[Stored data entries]
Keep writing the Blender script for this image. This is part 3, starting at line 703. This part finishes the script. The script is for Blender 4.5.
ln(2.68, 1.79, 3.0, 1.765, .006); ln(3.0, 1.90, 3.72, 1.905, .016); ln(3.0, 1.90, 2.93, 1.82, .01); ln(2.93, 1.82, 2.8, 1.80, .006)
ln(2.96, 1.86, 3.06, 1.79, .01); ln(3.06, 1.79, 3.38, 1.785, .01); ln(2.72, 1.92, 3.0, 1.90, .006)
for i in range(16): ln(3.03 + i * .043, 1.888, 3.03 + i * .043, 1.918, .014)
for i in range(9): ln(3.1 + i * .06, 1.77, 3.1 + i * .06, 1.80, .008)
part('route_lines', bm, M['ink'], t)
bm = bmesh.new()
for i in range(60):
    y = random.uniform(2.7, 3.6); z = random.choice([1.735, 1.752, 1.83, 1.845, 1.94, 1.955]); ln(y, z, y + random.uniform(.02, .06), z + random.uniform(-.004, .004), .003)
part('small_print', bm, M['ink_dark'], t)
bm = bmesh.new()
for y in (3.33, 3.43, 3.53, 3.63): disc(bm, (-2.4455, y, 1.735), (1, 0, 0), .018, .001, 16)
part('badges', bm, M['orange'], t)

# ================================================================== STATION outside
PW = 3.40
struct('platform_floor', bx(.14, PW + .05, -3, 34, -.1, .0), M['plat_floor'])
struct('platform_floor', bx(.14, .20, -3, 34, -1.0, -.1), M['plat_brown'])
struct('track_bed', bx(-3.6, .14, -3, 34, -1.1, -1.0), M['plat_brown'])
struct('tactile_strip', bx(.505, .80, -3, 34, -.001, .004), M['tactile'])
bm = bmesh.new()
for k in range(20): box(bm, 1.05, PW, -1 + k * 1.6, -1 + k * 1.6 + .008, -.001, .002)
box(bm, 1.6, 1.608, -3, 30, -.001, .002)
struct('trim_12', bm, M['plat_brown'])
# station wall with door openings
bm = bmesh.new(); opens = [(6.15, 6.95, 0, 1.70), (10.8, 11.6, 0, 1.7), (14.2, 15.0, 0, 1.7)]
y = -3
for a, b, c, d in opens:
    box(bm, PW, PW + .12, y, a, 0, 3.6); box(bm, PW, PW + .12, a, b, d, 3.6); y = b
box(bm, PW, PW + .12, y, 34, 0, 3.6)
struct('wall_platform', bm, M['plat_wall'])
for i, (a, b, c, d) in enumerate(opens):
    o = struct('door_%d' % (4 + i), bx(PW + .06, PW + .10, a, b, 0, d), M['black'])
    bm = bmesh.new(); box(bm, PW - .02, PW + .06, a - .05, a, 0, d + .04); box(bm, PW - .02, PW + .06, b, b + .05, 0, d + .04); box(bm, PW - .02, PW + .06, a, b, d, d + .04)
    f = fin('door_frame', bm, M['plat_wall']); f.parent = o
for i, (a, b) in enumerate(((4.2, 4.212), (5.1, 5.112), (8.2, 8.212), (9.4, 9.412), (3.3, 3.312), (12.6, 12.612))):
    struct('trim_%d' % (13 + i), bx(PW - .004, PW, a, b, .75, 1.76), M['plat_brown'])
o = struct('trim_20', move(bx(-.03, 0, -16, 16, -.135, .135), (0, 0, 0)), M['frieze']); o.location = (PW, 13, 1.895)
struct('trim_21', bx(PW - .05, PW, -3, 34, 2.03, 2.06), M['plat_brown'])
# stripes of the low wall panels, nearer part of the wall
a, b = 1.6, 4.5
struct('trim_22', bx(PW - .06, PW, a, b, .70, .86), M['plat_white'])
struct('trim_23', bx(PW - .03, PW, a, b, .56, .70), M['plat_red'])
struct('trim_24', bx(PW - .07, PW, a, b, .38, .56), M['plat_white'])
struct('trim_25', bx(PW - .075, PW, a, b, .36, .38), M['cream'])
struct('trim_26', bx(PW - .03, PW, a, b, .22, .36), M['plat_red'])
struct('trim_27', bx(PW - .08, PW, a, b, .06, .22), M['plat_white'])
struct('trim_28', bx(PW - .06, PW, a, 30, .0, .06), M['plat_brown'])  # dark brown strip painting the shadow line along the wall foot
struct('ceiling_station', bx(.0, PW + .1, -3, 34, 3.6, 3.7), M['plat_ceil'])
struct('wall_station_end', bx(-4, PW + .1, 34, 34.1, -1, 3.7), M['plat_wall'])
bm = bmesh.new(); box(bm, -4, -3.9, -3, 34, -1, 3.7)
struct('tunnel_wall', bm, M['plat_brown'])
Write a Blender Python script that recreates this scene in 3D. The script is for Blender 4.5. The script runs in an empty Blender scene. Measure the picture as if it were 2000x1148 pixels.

» AIM OF THE EXERCISE
Above are some records; repeat all of them exactly.

» ANSWER FOR THE TASK
Keep writing the Blender script for this image. This is part 3, starting at line 703. This part finishes the script. The script is for Blender 4.5.
ln(2.68, 1.79, 3.0, 1.765, .006); ln(3.0, 1.90, 3.72, 1.905, .016); ln(3.0, 1.90, 2.93, 1.82, .01); ln(2.93, 1.82, 2.8, 1.80, .006)
ln(2.96, 1.86, 3.06, 1.79, .01); ln(3.06, 1.79, 3.38, 1.785, .01); ln(2.72, 1.92, 3.0, 1.90, .006)
for i in range(16): ln(3.03 + i * .043, 1.888, 3.03 + i * .043, 1.918, .014)
for i in range(9): ln(3.1 + i * .06, 1.77, 3.1 + i * .06, 1.80, .008)
part('route_lines', bm, M['ink'], t)
bm = bmesh.new()
for i in range(60):
    y = random.uniform(2.7, 3.6); z = random.choice([1.735, 1.752, 1.83, 1.845, 1.94, 1.955]); ln(y, z, y + random.uniform(.02, .06), z + random.uniform(-.004, .004), .003)
part('small_print', bm, M['ink_dark'], t)
bm = bmesh.new()
for y in (3.33, 3.43, 3.53, 3.63): disc(bm, (-2.4455, y, 1.735), (1, 0, 0), .018, .001, 16)
part('badges', bm, M['orange'], t)

# ================================================================== STATION outside
PW = 3.40
struct('platform_floor', bx(.14, PW + .05, -3, 34, -.1, .0), M['plat_floor'])
struct('platform_floor', bx(.14, .20, -3, 34, -1.0, -.1), M['plat_brown'])
struct('track_bed', bx(-3.6, .14, -3, 34, -1.1, -1.0), M['plat_brown'])
struct('tactile_strip', bx(.505, .80, -3, 34, -.001, .004), M['tactile'])
bm = bmesh.new()
for k in range(20): box(bm, 1.05, PW, -1 + k * 1.6, -1 + k * 1.6 + .008, -.001, .002)
box(bm, 1.6, 1.608, -3, 30, -.001, .002)
struct('trim_12', bm, M['plat_brown'])
# station wall with door openings
bm = bmesh.new(); opens = [(6.15, 6.95, 0, 1.70), (10.8, 11.6, 0, 1.7), (14.2, 15.0, 0, 1.7)]
y = -3
for a, b, c, d in opens:
    box(bm, PW, PW + .12, y, a, 0, 3.6); box(bm, PW, PW + .12, a, b, d, 3.6); y = b
box(bm, PW, PW + .12, y, 34, 0, 3.6)
struct('wall_platform', bm, M['plat_wall'])
for i, (a, b, c, d) in enumerate(opens):
    o = struct('door_%d' % (4 + i), bx(PW + .06, PW + .10, a, b, 0, d), M['black'])
    bm = bmesh.new(); box(bm, PW - .02, PW + .06, a - .05, a, 0, d + .04); box(bm, PW - .02, PW + .06, b, b + .05, 0, d + .04); box(bm, PW - .02, PW + .06, a, b, d, d + .04)
    f = fin('door_frame', bm, M['plat_wall']); f.parent = o
for i, (a, b) in enumerate(((4.2, 4.212), (5.1, 5.112), (8.2, 8.212), (9.4, 9.412), (3.3, 3.312), (12.6, 12.612))):
    struct('trim_%d' % (13 + i), bx(PW - .004, PW, a, b, .75, 1.76), M['plat_brown'])
o = struct('trim_20', move(bx(-.03, 0, -16, 16, -.135, .135), (0, 0, 0)), M['frieze']); o.location = (PW, 13, 1.895)
struct('trim_21', bx(PW - .05, PW, -3, 34, 2.03, 2.06), M['plat_brown'])
# stripes of the low wall panels, nearer part of the wall
a, b = 1.6, 4.5
struct('trim_22', bx(PW - .06, PW, a, b, .70, .86), M['plat_white'])
struct('trim_23', bx(PW - .03, PW, a, b, .56, .70), M['plat_red'])
struct('trim_24', bx(PW - .07, PW, a, b, .38, .56), M['plat_white'])
struct('trim_25', bx(PW - .075, PW, a, b, .36, .38), M['cream'])
struct('trim_26', bx(PW - .03, PW, a, b, .22, .36), M['plat_red'])
struct('trim_27', bx(PW - .08, PW, a, b, .06, .22), M['plat_white'])
struct('trim_28', bx(PW - .06, PW, a, 30, .0, .06), M['plat_brown'])  # dark brown strip painting the shadow line along the wall foot
struct('ceiling_station', bx(.0, PW + .1, -3, 34, 3.6, 3.7), M['plat_ceil'])
struct('wall_station_end', bx(-4, PW + .1, 34, 34.1, -1, 3.7), M['plat_wall'])
bm = bmesh.new(); box(bm, -4, -3.9, -3, 34, -1, 3.7)
struct('tunnel_wall', bm, M['plat_brown'])
Write a Blender Python script that recreates this scene in 3D. The script is for Blender 4.5. The script runs in an empty Blender scene. Measure the picture as if it were 2000x1148 pixels.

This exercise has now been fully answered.